Set exercise
Return each line of the data below verbatim; pictures are to be left out.

Collected data
##############################
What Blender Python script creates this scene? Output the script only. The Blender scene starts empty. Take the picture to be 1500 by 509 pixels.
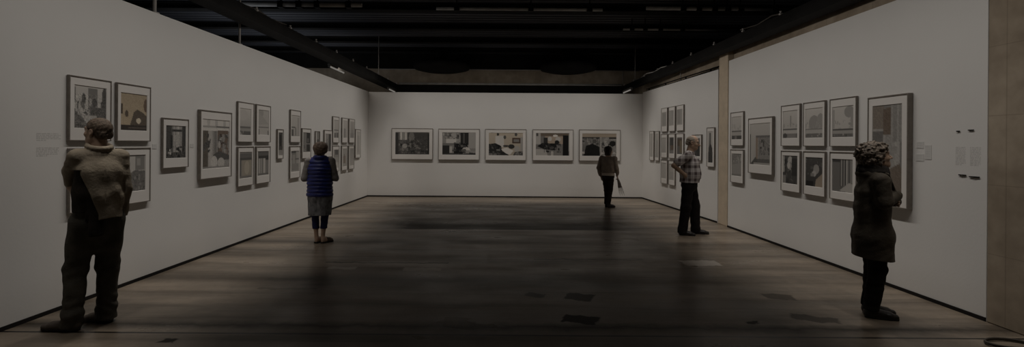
import bpy, math, random
import numpy as np
from mathutils import Vector

C = bpy.context.scene.collection
PI = math.pi

# ------------------------------------------------------------------ helpers
def lin(c):
    c = c / 255.0
    return c / 12.92 if c <= 0.04045 else ((c + 0.055) / 1.055) ** 2.4

def tag(o, label=None, cat=None, group=None, kind=None):
    if label: o['label'] = label
    if cat: o['category'] = cat
    if group: o['group'] = group
    if kind: o['kind'] = kind
    return o

def empty(name, loc=(0, 0, 0), rz=0.0):
    o = bpy.data.objects.new(name, None)
    o.empty_display_size = 0.1
    o.location = loc
    o.rotation_euler = (0, 0, rz)
    C.objects.link(o)
    return o

class MB:
    """collects simple solids and links them as one mesh object"""
    def __init__(self):
        self.v = []; self.f = []
    def box(self, x0, x1, y0, y1, z0, z1):
        n = len(self.v)
        self.v += [(x, y, z) for z in (z0, z1) for y in (y0, y1) for x in (x0, x1)]
        self.f += [tuple(n + i for i in q) for q in
                   ((0, 2, 3, 1), (4, 5, 7, 6), (0, 1, 5, 4), (1, 3, 7, 5), (3, 2, 6, 7), (2, 0, 4, 6))]
        return self
    def prism(self, poly, z0, z1):
        n = len(self.v); m = len(poly)
        self.v += [(x, y, z0) for x, y in poly] + [(x, y, z1) for x, y in poly]
        self.f += [tuple(n + i for i in reversed(range(m))), tuple(n + m + i for i in range(m))]
        self.f += [(n + i, n + (i + 1) % m, n + m + (i + 1) % m, n + m + i) for i in range(m)]
        return self
    def tube(self, pts, r, seg=10):
        pts = [Vector(p) for p in pts]
        n0 = len(self.v); up = Vector((0, 0, 1))
        for i, p in enumerate(pts):
            d = (pts[min(i + 1, len(pts) - 1)] - pts[max(i - 1, 0)]).normalized()
            a = d.cross(up)
            if a.length < 1e-3: a = d.cross(Vector((1, 0, 0)))
            a.normalize(); b = d.cross(a)
            rr = r[i] if isinstance(r, (list, tuple)) else r
            for k in range(seg):
                t = 2 * PI * k / seg
                self.v.append(tuple(p + a * (rr * math.cos(t)) + b * (rr * math.sin(t))))
        for i in range(len(pts) - 1):
            for k in range(seg):
                k2 = (k + 1) % seg
                self.f.append((n0 + i * seg + k, n0 + i * seg + k2, n0 + (i + 1) * seg + k2, n0 + (i + 1) * seg + k))
        self.f.append(tuple(n0 + k for k in reversed(range(seg))))
        self.f.append(tuple(n0 + (len(pts) - 1) * seg + k for k in range(seg)))
        return self
    def lathe(self, prof, c, seg=32):
        """prof: (radius, z) pairs, closed at both ends"""
        n0 = len(self.v)
        for r, z in prof:
            for k in range(seg):
                t = 2 * PI * k / seg
                self.v.append((c[0] + r * math.cos(t), c[1] + r * math.sin(t), c[2] + z))
        for i in range(len(prof) - 1):
            for k in range(seg):
                k2 = (k + 1) % seg
                self.f.append((n0 + i * seg + k, n0 + i * seg + k2, n0 + (i + 1) * seg + k2, n0 + (i + 1) * seg + k))
        self.f.append(tuple(n0 + k for k in reversed(range(seg))))
        self.f.append(tuple(n0 + (len(prof) - 1) * seg + k for k in range(seg)))
        return self
    def build(self, name, mat, parent=None, smooth=False, bevel=0.0):
        me = bpy.data.meshes.new(name)
        me.from_pydata(self.v, [], self.f)
        if smooth:
            me.polygons.foreach_set('use_smooth', [True] * len(me.polygons))
        me.materials.append(mat)
        me.update()
        o = bpy.data.objects.new(name, me)
        C.objects.link(o)
        if parent is not None: o.parent = parent
        if bevel > 0:
            b = o.modifiers.new('bevel', 'BEVEL'); b.width = bevel; b.segments = 2; b.limit_method = 'ANGLE'
        return o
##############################
The answer
What Blender Python script creates this scene? Output the script only. The Blender scene starts empty. Take the picture to be 1500 by 509 pixels.
import bpy, math, random
import numpy as np
from mathutils import Vector

C = bpy.context.scene.collection
PI = math.pi

# ------------------------------------------------------------------ helpers
def lin(c):
    c = c / 255.0
    return c / 12.92 if c <= 0.04045 else ((c + 0.055) / 1.055) ** 2.4

def tag(o, label=None, cat=None, group=None, kind=None):
    if label: o['label'] = label
    if cat: o['category'] = cat
    if group: o['group'] = group
    if kind: o['kind'] = kind
    return o

def empty(name, loc=(0, 0, 0), rz=0.0):
    o = bpy.data.objects.new(name, None)
    o.empty_display_size = 0.1
    o.location = loc
    o.rotation_euler = (0, 0, rz)
    C.objects.link(o)
    return o

class MB:
    """collects simple solids and links them as one mesh object"""
    def __init__(self):
        self.v = []; self.f = []
    def box(self, x0, x1, y0, y1, z0, z1):
        n = len(self.v)
        self.v += [(x, y, z) for z in (z0, z1) for y in (y0, y1) for x in (x0, x1)]
        self.f += [tuple(n + i for i in q) for q in
                   ((0, 2, 3, 1), (4, 5, 7, 6), (0, 1, 5, 4), (1, 3, 7, 5), (3, 2, 6, 7), (2, 0, 4, 6))]
        return self
    def prism(self, poly, z0, z1):
        n = len(self.v); m = len(poly)
        self.v += [(x, y, z0) for x, y in poly] + [(x, y, z1) for x, y in poly]
        self.f += [tuple(n + i for i in reversed(range(m))), tuple(n + m + i for i in range(m))]
        self.f += [(n + i, n + (i + 1) % m, n + m + (i + 1) % m, n + m + i) for i in range(m)]
        return self
    def tube(self, pts, r, seg=10):
        pts = [Vector(p) for p in pts]
        n0 = len(self.v); up = Vector((0, 0, 1))
        for i, p in enumerate(pts):
            d = (pts[min(i + 1, len(pts) - 1)] - pts[max(i - 1, 0)]).normalized()
            a = d.cross(up)
            if a.length < 1e-3: a = d.cross(Vector((1, 0, 0)))
            a.normalize(); b = d.cross(a)
            rr = r[i] if isinstance(r, (list, tuple)) else r
            for k in range(seg):
                t = 2 * PI * k / seg
                self.v.append(tuple(p + a * (rr * math.cos(t)) + b * (rr * math.sin(t))))
        for i in range(len(pts) - 1):
            for k in range(seg):
                k2 = (k + 1) % seg
                self.f.append((n0 + i * seg + k, n0 + i * seg + k2, n0 + (i + 1) * seg + k2, n0 + (i + 1) * seg + k))
        self.f.append(tuple(n0 + k for k in reversed(range(seg))))
        self.f.append(tuple(n0 + (len(pts) - 1) * seg + k for k in range(seg)))
        return self
    def lathe(self, prof, c, seg=32):
        """prof: (radius, z) pairs, closed at both ends"""
        n0 = len(self.v)
        for r, z in prof:
            for k in range(seg):
                t = 2 * PI * k / seg
                self.v.append((c[0] + r * math.cos(t), c[1] + r * math.sin(t), c[2] + z))
        for i in range(len(prof) - 1):
            for k in range(seg):
                k2 = (k + 1) % seg
                self.f.append((n0 + i * seg + k, n0 + i * seg + k2, n0 + (i + 1) * seg + k2, n0 + (i + 1) * seg + k))
        self.f.append(tuple(n0 + k for k in reversed(range(seg))))
        self.f.append(tuple(n0 + (len(prof) - 1) * seg + k for k in range(seg)))
        return self
    def build(self, name, mat, parent=None, smooth=False, bevel=0.0):
        me = bpy.data.meshes.new(name)
        me.from_pydata(self.v, [], self.f)
        if smooth:
            me.polygons.foreach_set('use_smooth', [True] * len(me.polygons))
        me.materials.append(mat)
        me.update()
        o = bpy.data.objects.new(name, me)
        C.objects.link(o)
        if parent is not None: o.parent = parent
        if bevel > 0:
            b = o.modifiers.new('bevel', 'BEVEL'); b.width = bevel; b.segments = 2; b.limit_method = 'ANGLE'
        return o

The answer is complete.